青春の全てが詰まった将棋漫画ーー『四月は君の嘘』新川直司の最新作『盤上のオリオン』が熱い

青春が詰まった将棋漫画『盤上のオリオン』

 『四月は君の嘘』『さよなら私のクラマー』といった10代の青春を描いた作品を代表作に持つ新川直司が2024年1月に新たに連載を開始した作品が「将棋」を題材にした『盤上のオリオン』( 週刊少年マガジン)だ。

 これまでの作品同様、本作品の主人公も10代の青年、二宮夕飛(にのみやゆうひ)だ。本作が醸し出す10代の挑戦者達から溢れ出る瑞々しさと将棋への情熱は過去のどの将棋漫画ともまた一味違った魅力を読者に伝えてくれる。夕飛と奨励会のライバル達との闘いは勿論、青春ドラマとしての魅力も凄まじい本作について迫っていきたい。

将棋を中心に巻き起こる青春ドラマとしての読み味の深さ

 幼い頃に震災で両親を亡くした夕飛は将棋好きの祖父に将棋を教わり、自分が将棋に勝つことを喜んでくれる祖父の為にプロ棋士を目指す。やがてプロへの登竜門である奨励会にまで辿り着くが、プロへの切符を目前にしながら、公式戦17連敗と精彩を欠きもがき苦しんでいた。

 息抜きにと先輩が誘ってくれたバーで、夕飛はそこで働くバーのマスターの娘、茅森月(かやもりつき)と運命の出会いを果たす。希望するお客相手にギムレット一杯を対価に将棋を指している月は、その美しい容姿からは想像出来ない程に勝ち気な性格で、客を金ヅルとしか思っていないような自由奔放なキャラクターだ。
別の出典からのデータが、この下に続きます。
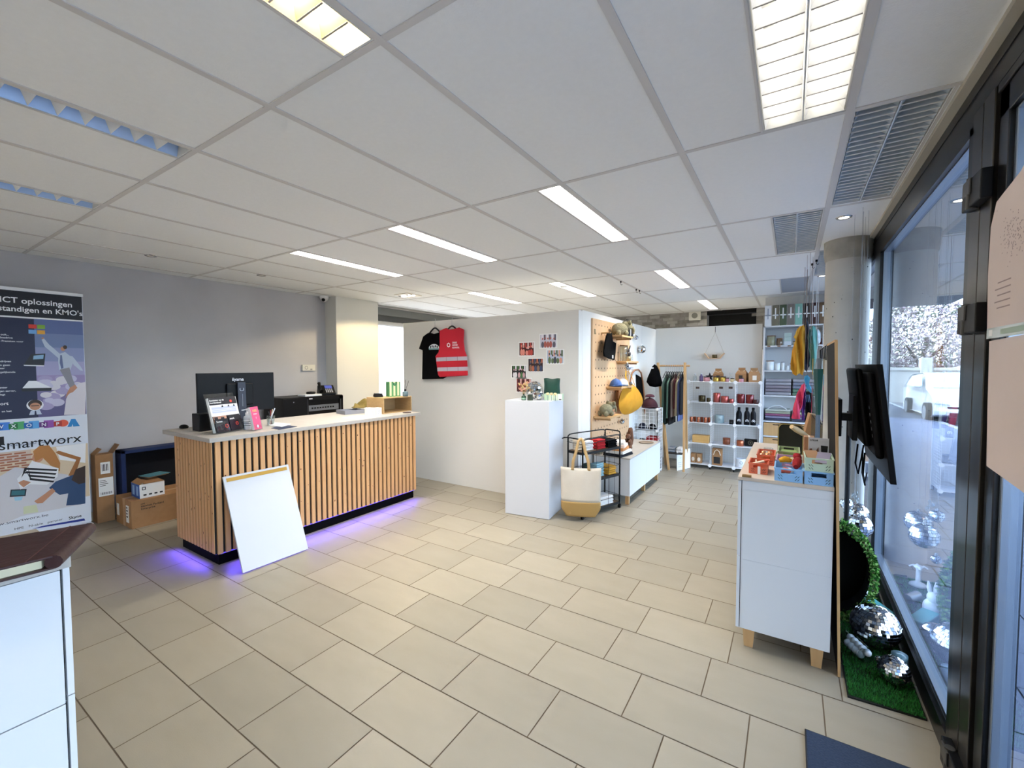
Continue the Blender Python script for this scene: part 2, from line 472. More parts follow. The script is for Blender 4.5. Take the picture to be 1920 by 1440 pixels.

 会話の流れで夕飛と対極することとなり、強気にも勝利宣言を行う月。誰もが夕飛の勝利を疑っていなかったが、あろうことかプロ一歩手前の夕飛に勝ってしまうのだ。ただでさえ連敗が重なって鬱々としていたところに、ダメ押しで素人に敗れてしまい完全に自信を喪失してしまった夕飛は、プロ棋士になるという夢を諦めてしまう。そんな折、夕飛は意外にもすぐに月と再会を果たすことになる。

 偶然にも夕飛が通う高校の生徒会に所属する、お淑やかで全校生徒から羨望の眼差しで敬われる女王(クイーン)として存在していたのが、昨日のバーで自身を将棋で打ち負かした月だったのだ。昨日の自分を姿を絶対に校内の人間には晒さないように月に脅され、生徒会への強制加入と月の母親が営むバーで強制労働を強いられることになってしまう夕飛だが、最初は渋々ながらも、次第に明るく真っ直ぐな月の言動に影響を受けていく。

数百年の時を紡ぐ知のスポーツに挑むヒロイン・月の物語

 将棋は室町時代にはそのルールが確立されていたと言われる程にその歴史は古く、これまで数百年に渡り研鑽が積み重ねられてきた。言うなれば、知恵を積み上げてきた知のスポーツと捉えることもできるだろう。1924年に今の将棋連盟の前身となる「東京将棋連盟」が誕生し90年の歳月が流れた。プロ入りへの道は極めて狭く、年間でたった4人しかプロになることができない厳しい世界だ。

 更に、これまでの長い歴史で女性のプロ棋士はただの1人も存在していない。それでも、夕飛は月に「プロ棋士になりませんか?」と彼女を誘う。

 きっかけとなるのは夕飛と共にかつて4人の神童と呼ばれていた内の1人、将棋界に新たに誕生した天才、久慈彼方(くじかなた)4段。プロ新記録のデビューから29連勝を記録した期待の新星だ。かつて夕飛とライバル関係にあった彼方は、月に敗れ将棋から離れてしまった夕飛を取り戻すために月が働くバーに出向き、将棋での勝負を申し出る。月を寄せ付けず、圧倒的な勝利で実力差を見せつけた彼方。悔しがる月は彼方にリベンジする為、本気でプロ棋士を目指すことになるのだった。

 将棋の王道を突き進みプロ棋士を目指す夕飛と、あえて邪道と呼ばれるルートからプロ棋士の座を狙う月。2人の目指す場所が交差するその先には、きっと無数のオリオンが輝いていることだろう。10代という特別な時間、学校やバイト先のバーでのコミカルなやりとりも愛おしい本作。2人の目指す夢の旅路がどのような結末を迎えるのか、楽しみに追いかけ続けていきたい作品だ。